Na-X membrane was synthesized by a secondary growth method on a porous a-alumina tubular support (outer diameter, 10 mm; inner diameter, 7 mm; length, 30 mm, Noritake Co. Ltd.). The mean pore diameter of support was ca. 150 nm. The support was seeded by means of a dip coating method with a USY seed slurry. A seeded support was immersed in a synthesis solution for hydrothermal treatment. Hydrothermal treatment was carried out at 343 K for 24 h. After the hydrothermal treatment, Na-X membrane obtained was rinsed with distilled water and dried at 343 K overnight.

Ag-X membranes were prepared by an ion exchange method for Na-X membranes obtained. Na-X membrane was immersed into the nitrate salt aqueous solution (10 mM) and kept while stirring for 1 h. Ion exchanged X membranes were washed with distilled water and dried at 343 K overnight prior to use.

Separation test to evaluate the ideal selectivity was carried out as follows. A propylene/propane equimolar mixture was fed to Ag-X membrane at 313 K and atmospheric pressure. The permeate side was swept with flowing helium. To eliminate the effect of permeation through the intercrystalline pathway, the permeation side was pressurized from 0.1 to 0.4 MPa by using a back pressure valve.

When the permeation side was pressurized, we observed that the flux of propane drastically decreased while that of propylene was not deceased so much, and thus the separation factor increased with increasing pressure.
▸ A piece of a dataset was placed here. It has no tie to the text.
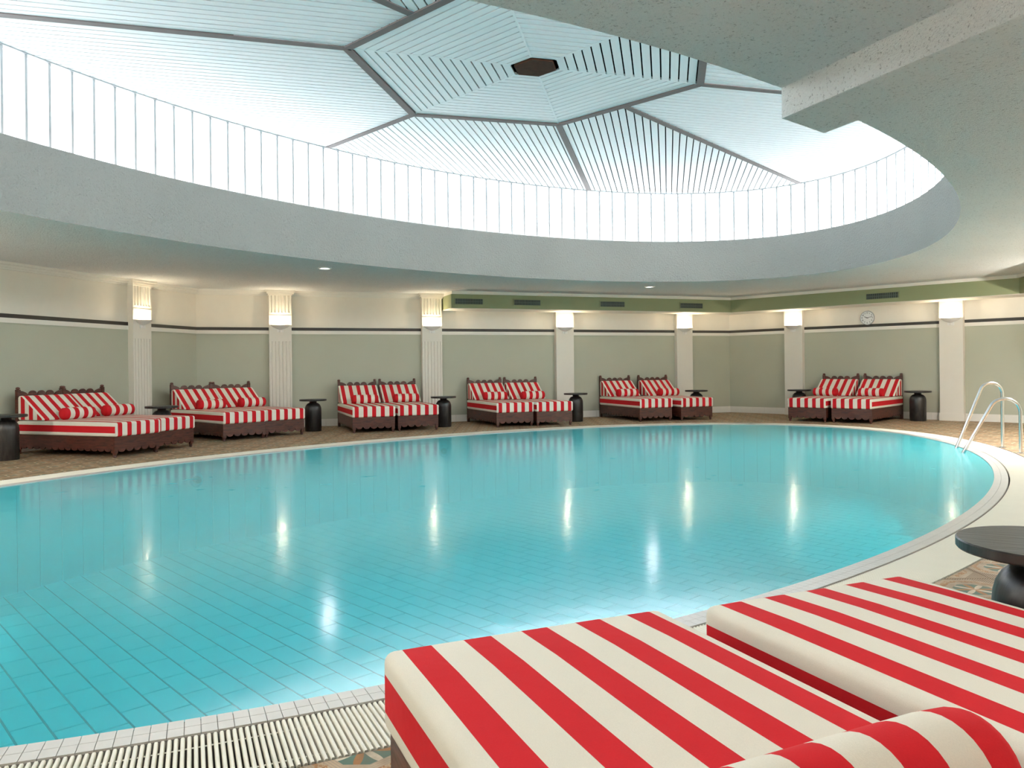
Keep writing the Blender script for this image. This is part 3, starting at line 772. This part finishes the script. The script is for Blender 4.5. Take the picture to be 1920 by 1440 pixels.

For example, the propane fluxes at 0.1 and 0.4 MPa of pressure in the permeation side were 3.19 x 10-2 and 0.704 x 10-2 mmol m-2 s-1, respectively, resulting in that separation factor improved from 29 to 102. These results of permeation test suggest that propane permeation through the intercrystalline voids would be inhibited by helium counter-flowed from the permeate side.

This evaluation method could reduce the influence of permeation through intercrystalline voids and be effective to estimate an ideal selectivity of porous crystalline membrane. In addition, we can conclude that there is still room for improvement of the separation property for propylene/propane by reducing defects existing in Ag-X membrane.

(1) Sakai, M.; Sasaki, Y.; Tomono, T.; Seshimo, M.; Matsukata, M. Olefin Selective Ag-Exchanged X-Type Zeolite Membrane for Propylene/Propane and Ethylene/Ethane Separation. ACS Appl. Mater. Interfaces 2019, 11, 4145-4151.

Acknowledgment

This work was partially supported by JST CREST (Japan Science and Technology agency, Create REvolutionary technological seeds for Science and Technology innovation program), Grant Number JPMJCR1324, Japan.